A Place in the Middle

52"h x 42"w

Frequently in my drawings I end up with overlapping images, probably due to my desire to be somewhat frugal in my use of paper. Sometimes the composition of an entire page jumps out at me as a thing in itself, as opposed to a collection of individual images sharing a page. My piece, “A Place in the Middle” is the result of such a drawing. More than a single theme is taking place, yet there is a relationship that is evident among the various elements. It is as if the things that fell out of my head in those moments were parts of a more specific larger story.

 

I think the driving force behind this piece has to do with how we spend our time, how we catch ourselves idling. When we are young, it seems we are idle a great deal of the time, swinging a piece of rope, or kicking a rock about the surface of the ground, or bouncing a ball. Fishing, too, is mostly idling. I wouldn’t suggest that idling itself is a bad thing, as it may be necessary to get ones bearing. It might be as useful as sleep is to focusing our lives, and it could be essential to our creative lives.

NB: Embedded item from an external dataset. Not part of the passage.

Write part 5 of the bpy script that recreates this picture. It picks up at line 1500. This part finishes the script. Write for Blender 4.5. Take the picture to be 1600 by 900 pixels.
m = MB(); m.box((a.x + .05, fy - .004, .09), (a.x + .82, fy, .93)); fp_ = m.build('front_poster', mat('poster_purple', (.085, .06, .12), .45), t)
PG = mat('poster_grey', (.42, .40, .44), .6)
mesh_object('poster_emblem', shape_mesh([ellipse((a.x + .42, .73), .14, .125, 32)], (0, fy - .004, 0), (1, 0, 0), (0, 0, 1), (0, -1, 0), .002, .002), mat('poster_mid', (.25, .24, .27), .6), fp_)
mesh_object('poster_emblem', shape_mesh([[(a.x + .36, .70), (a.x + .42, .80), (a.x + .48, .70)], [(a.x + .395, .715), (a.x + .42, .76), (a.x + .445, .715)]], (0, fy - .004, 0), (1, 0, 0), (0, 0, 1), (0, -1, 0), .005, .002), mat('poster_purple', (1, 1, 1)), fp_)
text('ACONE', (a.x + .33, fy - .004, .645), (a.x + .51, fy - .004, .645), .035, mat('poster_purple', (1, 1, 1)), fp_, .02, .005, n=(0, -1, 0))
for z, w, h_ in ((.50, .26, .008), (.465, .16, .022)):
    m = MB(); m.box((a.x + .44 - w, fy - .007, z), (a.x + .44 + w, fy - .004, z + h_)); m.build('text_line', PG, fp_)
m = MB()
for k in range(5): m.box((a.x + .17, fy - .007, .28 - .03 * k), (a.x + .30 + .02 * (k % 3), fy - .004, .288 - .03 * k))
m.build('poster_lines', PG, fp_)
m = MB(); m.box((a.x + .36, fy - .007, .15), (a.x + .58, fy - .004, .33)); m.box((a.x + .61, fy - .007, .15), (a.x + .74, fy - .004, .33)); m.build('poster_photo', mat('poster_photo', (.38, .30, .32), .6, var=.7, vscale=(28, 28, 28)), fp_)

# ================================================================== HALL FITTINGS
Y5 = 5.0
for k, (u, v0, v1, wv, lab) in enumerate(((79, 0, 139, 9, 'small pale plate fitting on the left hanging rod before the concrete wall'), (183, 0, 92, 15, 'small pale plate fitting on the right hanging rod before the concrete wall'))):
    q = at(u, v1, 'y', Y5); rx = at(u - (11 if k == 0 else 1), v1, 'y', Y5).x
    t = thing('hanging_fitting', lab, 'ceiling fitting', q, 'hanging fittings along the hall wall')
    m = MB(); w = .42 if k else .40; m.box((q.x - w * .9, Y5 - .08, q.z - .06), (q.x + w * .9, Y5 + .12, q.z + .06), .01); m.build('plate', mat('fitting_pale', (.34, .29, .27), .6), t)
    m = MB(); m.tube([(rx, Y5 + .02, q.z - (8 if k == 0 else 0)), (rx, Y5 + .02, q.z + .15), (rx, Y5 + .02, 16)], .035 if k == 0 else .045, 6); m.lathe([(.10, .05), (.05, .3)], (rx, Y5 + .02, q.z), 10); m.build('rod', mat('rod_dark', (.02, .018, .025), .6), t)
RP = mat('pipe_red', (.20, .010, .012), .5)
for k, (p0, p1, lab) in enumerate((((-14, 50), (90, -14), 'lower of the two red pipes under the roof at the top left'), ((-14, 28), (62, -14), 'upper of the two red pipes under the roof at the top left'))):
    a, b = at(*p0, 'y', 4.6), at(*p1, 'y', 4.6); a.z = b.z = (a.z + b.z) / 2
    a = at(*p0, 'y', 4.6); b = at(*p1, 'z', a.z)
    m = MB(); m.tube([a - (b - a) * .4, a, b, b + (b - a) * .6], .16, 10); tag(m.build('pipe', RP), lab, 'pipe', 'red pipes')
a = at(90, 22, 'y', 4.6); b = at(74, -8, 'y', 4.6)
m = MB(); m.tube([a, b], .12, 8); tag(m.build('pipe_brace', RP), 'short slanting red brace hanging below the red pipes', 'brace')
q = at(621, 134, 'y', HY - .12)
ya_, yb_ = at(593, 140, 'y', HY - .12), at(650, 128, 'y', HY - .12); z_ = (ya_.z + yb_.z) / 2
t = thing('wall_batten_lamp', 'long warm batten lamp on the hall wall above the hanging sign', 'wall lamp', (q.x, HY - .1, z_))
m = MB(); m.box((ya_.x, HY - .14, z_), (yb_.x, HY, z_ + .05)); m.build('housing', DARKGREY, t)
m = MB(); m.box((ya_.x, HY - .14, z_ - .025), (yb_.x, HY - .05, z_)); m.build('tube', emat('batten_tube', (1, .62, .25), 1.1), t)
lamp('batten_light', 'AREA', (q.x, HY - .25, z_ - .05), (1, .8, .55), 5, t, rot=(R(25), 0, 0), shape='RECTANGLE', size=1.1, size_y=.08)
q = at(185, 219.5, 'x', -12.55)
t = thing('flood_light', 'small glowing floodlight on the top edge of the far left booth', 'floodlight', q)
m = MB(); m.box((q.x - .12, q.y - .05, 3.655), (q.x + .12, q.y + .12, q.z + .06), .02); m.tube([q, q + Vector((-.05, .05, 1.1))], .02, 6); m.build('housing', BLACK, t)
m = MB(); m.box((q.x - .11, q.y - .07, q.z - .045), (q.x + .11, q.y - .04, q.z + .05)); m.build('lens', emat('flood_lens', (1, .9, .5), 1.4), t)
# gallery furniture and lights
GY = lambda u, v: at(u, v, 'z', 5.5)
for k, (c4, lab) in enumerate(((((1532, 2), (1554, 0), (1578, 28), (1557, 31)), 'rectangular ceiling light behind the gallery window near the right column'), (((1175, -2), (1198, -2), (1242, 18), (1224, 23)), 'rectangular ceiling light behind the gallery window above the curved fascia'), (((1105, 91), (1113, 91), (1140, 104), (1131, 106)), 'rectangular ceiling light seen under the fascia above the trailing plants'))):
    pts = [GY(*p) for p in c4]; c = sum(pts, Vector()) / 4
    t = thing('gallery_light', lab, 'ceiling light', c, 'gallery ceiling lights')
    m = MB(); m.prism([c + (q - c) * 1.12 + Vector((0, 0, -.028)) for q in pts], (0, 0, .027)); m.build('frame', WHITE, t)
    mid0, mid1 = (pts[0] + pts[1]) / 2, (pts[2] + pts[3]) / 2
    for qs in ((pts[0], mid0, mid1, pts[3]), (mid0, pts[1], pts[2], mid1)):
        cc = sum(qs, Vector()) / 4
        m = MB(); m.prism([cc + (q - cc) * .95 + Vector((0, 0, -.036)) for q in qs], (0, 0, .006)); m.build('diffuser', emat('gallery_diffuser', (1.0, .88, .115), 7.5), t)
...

Something I've noticed in my sketches over the years, is that many of the images have  a decidedly pensive attitude, in both animal and human figures. I think that there is a very brief moment in watching a human or animal that captures an image that says something meaningful. A snap shot of momentary idling. My most frequent critique of art is that the artist has missed the moment by a little or maybe a lot, by trying to add excitement or action where there needn’t be any. For instance, a stop motion pose can very easily ring hollow if it is stopped in a position that our eye cannot naturally capture. A hurdler can be seen clearly at the top of his high stride, for a split second, when he is headed neither up nor down, but on the way up or down, he is moving too fast for us to fix an image that is comfortable. Stop-frame viewing of a film only has a few frames that make a great single image. In this piece, I am concentrating on that part of our lives when we aren't doing anything, and yet neither are we wasting our time.  Many of my best memories are of moments like the feeling of the first sunny, warm day of spring, when it hits you like a rock that the world is really something. It matters but little what you are doing, but that you are aware of something other than the task. You could be building a fence, and suddenly things come clear. The moment stands still, long enough that you can grasp it without it slipping away. You might just stand there a moment and notice how great of a day it is. In this sculpture, I am trying to capture rays of sunshine through maybe a light rain. Then on top of that, a marking of time. The cattle on the lower panel are part of the quintessential pastoral image, I suppose. Maybe if we were grazers, we would spend more time at ease.  Our having hands seems to doom us humans to being overly busy creatures. 

 

The measuring devices amongst the textures of the piece compose the incremental ways we divide space and time, as if our lives were made of separate tiles, that when pieced properly together, reveal a whole that is more than the sum of its parts.